Of all the typical corporate departments or functions or teams, which have an assurance role?
  • Internal Audit - audits are all about gaining and providing assurance;
  • Quality Assurance plus related functions such as Product Assurance, Quality Control, Testing and Final Inspection, Statistical Process Control and others;
  • Risk Management - because assurance reduces uncertainty and hence risk;
  • IT, Information Management, Information Risk and Security Management etc. - for example, ensuring the integrity of information increases assurance, and software quality assurance is a big issue;
  • Information Security Management - which is of course why this is an information security awareness topic;
  • Business Continuity Management - who need assurance on everything business-critical;
  • Health and Safety - who need assurance on everything safety-critical;
  • Production/Operations - who use QA, SPC and many other techniques to ensure the quality and reliability of production methods, processes and products;
  • Sales and Marketing who seek to assure and reassure prospects and customers that the organization is a quality outfit producing reliable, high-quality products, building trust in the brands and maintaining a strong reputation;
  • Procurement - who need assurance about the raw materials, goods and services offered and provided to the organization, and about the suppliers in a more general way (e.g. will they deliver orders within specification, on time, reliably?
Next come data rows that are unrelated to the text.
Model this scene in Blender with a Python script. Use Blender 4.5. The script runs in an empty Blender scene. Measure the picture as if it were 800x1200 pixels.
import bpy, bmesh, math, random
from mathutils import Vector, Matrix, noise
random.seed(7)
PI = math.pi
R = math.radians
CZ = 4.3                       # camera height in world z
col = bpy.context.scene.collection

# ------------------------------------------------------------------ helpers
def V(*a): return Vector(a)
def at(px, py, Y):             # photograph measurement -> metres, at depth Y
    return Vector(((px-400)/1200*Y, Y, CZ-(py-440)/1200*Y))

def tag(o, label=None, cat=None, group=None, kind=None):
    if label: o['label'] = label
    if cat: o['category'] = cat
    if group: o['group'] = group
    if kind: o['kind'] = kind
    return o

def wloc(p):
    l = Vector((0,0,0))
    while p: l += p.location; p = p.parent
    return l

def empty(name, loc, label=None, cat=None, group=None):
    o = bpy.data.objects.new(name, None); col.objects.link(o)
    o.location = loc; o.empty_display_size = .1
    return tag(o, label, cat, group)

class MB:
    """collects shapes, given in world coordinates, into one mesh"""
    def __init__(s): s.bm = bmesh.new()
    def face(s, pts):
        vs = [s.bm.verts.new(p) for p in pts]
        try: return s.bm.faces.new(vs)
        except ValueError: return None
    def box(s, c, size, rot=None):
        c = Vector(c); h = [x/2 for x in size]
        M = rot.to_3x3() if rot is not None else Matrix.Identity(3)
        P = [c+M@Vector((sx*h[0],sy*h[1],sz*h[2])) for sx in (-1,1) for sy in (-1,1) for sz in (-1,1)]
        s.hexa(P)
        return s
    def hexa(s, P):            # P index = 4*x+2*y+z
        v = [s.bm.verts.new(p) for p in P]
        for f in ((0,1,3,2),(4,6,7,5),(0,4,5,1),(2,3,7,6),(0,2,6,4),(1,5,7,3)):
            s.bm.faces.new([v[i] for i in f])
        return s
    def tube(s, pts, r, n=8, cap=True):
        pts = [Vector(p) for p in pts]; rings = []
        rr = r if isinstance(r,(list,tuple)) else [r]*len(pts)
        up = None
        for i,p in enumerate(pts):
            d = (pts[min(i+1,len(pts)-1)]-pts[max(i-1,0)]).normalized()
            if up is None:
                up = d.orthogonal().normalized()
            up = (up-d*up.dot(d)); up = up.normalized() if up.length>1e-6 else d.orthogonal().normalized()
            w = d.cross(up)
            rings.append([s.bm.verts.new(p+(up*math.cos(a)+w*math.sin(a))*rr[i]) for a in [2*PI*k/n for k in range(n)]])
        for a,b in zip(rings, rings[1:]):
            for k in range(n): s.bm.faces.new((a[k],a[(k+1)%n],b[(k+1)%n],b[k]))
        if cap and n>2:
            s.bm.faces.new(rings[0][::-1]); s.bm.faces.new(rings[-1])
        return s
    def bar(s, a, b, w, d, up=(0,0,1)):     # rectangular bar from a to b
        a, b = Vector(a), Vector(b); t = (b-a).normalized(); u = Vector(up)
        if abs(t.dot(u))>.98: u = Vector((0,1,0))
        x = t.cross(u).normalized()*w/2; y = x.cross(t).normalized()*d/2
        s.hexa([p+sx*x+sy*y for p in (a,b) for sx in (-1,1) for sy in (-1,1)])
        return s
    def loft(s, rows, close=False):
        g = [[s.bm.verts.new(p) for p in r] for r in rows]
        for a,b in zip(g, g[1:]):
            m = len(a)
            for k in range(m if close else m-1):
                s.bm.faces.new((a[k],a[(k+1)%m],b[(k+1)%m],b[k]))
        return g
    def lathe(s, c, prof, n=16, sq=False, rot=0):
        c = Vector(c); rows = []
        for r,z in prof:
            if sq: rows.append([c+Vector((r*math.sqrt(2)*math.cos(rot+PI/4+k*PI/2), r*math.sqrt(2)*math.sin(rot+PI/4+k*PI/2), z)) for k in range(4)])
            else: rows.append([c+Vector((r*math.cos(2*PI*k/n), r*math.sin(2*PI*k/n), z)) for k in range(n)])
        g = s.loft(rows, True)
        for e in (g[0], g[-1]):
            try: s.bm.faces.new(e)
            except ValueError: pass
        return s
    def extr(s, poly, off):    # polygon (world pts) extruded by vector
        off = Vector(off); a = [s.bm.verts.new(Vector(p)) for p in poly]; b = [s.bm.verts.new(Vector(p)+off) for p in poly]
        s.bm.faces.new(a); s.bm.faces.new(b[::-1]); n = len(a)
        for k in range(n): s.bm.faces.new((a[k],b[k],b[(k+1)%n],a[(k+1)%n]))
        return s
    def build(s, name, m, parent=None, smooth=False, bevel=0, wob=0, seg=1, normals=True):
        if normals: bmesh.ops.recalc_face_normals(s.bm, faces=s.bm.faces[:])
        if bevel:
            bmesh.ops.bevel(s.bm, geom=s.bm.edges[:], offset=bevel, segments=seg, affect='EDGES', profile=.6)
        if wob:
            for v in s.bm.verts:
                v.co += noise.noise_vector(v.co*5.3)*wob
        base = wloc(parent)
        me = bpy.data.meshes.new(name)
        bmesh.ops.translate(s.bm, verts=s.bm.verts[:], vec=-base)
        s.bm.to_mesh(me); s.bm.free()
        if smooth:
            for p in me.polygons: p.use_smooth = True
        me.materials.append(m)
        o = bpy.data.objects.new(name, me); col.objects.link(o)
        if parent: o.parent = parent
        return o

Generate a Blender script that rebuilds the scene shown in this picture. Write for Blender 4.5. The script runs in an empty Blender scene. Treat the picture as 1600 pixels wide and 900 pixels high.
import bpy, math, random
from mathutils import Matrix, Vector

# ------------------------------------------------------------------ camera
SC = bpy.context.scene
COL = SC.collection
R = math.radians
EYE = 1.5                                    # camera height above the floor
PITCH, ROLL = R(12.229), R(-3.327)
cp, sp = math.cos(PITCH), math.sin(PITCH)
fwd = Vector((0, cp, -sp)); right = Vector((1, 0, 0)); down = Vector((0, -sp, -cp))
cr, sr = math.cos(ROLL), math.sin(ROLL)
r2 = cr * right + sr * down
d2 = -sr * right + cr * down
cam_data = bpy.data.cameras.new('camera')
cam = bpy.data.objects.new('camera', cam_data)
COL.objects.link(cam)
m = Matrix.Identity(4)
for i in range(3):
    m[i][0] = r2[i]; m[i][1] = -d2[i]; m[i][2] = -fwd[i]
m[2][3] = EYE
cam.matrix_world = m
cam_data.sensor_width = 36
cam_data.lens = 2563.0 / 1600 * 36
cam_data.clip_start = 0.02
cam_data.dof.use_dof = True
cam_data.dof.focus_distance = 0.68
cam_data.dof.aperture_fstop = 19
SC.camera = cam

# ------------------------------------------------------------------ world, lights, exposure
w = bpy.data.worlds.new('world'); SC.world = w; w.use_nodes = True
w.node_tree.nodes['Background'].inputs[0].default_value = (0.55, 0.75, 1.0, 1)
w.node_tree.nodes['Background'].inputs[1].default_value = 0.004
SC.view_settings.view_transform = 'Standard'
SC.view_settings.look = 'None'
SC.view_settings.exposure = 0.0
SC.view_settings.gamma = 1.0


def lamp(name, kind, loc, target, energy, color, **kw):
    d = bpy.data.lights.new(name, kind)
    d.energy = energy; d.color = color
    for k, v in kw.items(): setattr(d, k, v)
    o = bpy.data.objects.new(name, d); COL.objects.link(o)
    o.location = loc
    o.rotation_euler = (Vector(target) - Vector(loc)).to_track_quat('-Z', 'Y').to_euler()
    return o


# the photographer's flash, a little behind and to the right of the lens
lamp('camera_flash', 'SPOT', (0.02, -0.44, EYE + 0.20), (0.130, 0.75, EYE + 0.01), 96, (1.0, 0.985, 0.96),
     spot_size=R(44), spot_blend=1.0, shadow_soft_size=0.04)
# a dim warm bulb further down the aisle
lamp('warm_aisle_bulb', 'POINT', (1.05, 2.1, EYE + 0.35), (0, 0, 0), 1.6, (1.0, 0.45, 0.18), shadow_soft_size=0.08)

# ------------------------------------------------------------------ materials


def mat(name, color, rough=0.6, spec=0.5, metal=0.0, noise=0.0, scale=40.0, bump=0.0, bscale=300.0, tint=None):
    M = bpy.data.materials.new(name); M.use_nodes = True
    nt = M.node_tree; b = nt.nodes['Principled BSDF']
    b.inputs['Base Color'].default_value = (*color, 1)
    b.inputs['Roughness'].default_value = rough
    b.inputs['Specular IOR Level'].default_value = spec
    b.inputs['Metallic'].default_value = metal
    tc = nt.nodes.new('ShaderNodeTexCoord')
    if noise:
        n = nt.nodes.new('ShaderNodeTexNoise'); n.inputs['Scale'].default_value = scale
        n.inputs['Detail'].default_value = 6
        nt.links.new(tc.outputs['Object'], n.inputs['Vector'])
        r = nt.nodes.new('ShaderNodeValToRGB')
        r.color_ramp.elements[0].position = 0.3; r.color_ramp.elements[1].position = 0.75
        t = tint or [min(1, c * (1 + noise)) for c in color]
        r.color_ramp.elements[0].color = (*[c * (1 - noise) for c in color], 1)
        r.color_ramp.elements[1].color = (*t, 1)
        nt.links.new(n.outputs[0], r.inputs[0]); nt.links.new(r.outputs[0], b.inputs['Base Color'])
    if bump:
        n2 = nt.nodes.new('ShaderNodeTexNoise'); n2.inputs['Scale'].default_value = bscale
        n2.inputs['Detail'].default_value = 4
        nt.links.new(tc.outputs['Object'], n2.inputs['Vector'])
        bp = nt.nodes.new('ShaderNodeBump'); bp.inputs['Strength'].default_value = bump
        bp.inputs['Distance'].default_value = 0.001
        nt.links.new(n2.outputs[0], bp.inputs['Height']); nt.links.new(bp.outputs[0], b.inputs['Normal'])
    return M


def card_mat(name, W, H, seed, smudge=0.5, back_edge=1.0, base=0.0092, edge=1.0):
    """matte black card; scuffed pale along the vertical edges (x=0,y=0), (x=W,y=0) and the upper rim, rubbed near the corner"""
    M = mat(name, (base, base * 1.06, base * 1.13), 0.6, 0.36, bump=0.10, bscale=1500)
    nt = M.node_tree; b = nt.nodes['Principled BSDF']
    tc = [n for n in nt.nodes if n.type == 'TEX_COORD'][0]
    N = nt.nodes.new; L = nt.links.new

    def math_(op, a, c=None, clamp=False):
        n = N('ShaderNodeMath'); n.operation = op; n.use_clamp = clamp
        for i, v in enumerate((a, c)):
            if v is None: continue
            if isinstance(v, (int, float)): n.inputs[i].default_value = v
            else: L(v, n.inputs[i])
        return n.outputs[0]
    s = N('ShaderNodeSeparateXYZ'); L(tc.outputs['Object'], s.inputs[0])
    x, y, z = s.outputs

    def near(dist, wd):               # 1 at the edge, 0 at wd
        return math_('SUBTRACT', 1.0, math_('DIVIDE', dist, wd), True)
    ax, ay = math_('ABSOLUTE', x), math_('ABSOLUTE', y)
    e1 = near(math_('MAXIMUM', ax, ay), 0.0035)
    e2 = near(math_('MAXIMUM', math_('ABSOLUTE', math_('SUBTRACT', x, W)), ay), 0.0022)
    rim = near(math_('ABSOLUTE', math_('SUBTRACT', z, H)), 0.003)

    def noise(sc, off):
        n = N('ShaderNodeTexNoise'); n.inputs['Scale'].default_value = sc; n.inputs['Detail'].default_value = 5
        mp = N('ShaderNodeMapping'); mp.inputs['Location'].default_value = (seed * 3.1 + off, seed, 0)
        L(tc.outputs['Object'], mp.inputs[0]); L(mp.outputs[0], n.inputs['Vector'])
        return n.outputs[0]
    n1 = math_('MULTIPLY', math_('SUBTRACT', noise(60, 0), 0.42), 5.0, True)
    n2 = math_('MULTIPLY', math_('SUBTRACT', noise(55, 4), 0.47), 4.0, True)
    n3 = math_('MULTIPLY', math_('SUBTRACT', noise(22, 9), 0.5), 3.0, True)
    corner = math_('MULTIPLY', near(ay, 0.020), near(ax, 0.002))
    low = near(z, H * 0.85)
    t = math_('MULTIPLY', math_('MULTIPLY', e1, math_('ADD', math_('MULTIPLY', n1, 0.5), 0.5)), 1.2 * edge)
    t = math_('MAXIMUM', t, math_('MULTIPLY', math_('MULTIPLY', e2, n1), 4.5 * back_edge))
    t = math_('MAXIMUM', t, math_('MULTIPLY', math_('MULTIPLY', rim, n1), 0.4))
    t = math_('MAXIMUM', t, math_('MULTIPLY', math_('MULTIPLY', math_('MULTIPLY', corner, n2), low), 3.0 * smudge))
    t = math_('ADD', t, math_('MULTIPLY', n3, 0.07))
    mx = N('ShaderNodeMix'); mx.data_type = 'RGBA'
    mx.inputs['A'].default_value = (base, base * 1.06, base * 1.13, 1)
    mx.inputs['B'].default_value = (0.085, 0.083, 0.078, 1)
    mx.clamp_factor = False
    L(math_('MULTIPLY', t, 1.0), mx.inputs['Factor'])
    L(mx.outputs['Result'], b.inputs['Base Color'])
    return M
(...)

Will the relationship and transactions be worry-free?);
  • Finance - who absolutely need to ensure the integrity of financial information, and who perform numerous assurance measures to achieve and guarantee that;
  • Human Resources - who seek to reassure management that the organization is finding and recruiting the best candidates and making the best of its people; 
  • Legal/Compliance - need to be sure that the organization complies sufficiently with external obligations to avoid penalties, and that internal obligations are sufficiently fulfilled to achieve business advantage;
  • Every other department, function or team that depends on information, or that delivers important information to others ... in other words, everyone;
  • Management as a whole - for instance governance and oversight are both strongly assurance-related, and most metrics are designed to assure recipients that everything is on-track, going to plan, working well etc.;
  • The workforce as a whole - since everyone needs to know they can depend on their jobs and livelihoods.
Looking further afield, outside the organization, assurance is also of concern to third-parties such as:
  • External Audit and similar external inspection functions such as certification auditors for ISO27k, PCI;
  • Customers - who need to know the products they are buying will deliver the benefits promised and anticipated;
  • Suppliers - who need to know they will be paid and would like to rely on future business;
  • Owners of the organization, with an obvious interest in its health and prosperity;
  • Various authorities, the tax man for instance;
  • Society at large - since discovering something unexpected and untoward about any organization is generally shocking.
So it turns out that assurance is a widespread issue, stretching well beyond the obvious assurance-related functions such as Audit and QA ... which makes it a surprisingly strong candidate for security awareness purposes. Although we haven't produced an assurance awareness module before, we've covered integrity, audit, oversight and other things. This time around it's an opportunity to focus-in on and explore the assurance element in more depth, while once again reinforcing the core security awareness messages on integrity, trust, risk, control etc.

The lists of corporate functions and third-parties above will make its way into the train-the-trainer guide in April's awareness module, encouraging the security awareness people to figure out who they might contact within the organization for help with their awareness efforts, and for genuine examples, incidents or business situations where assurance is crucial. The external interested parties might also be of interest: just imagine the awareness impact of an important customer representative talking honestly about the value of being able to trust in and depend upon the organization, and the negative impact of quality or other issues.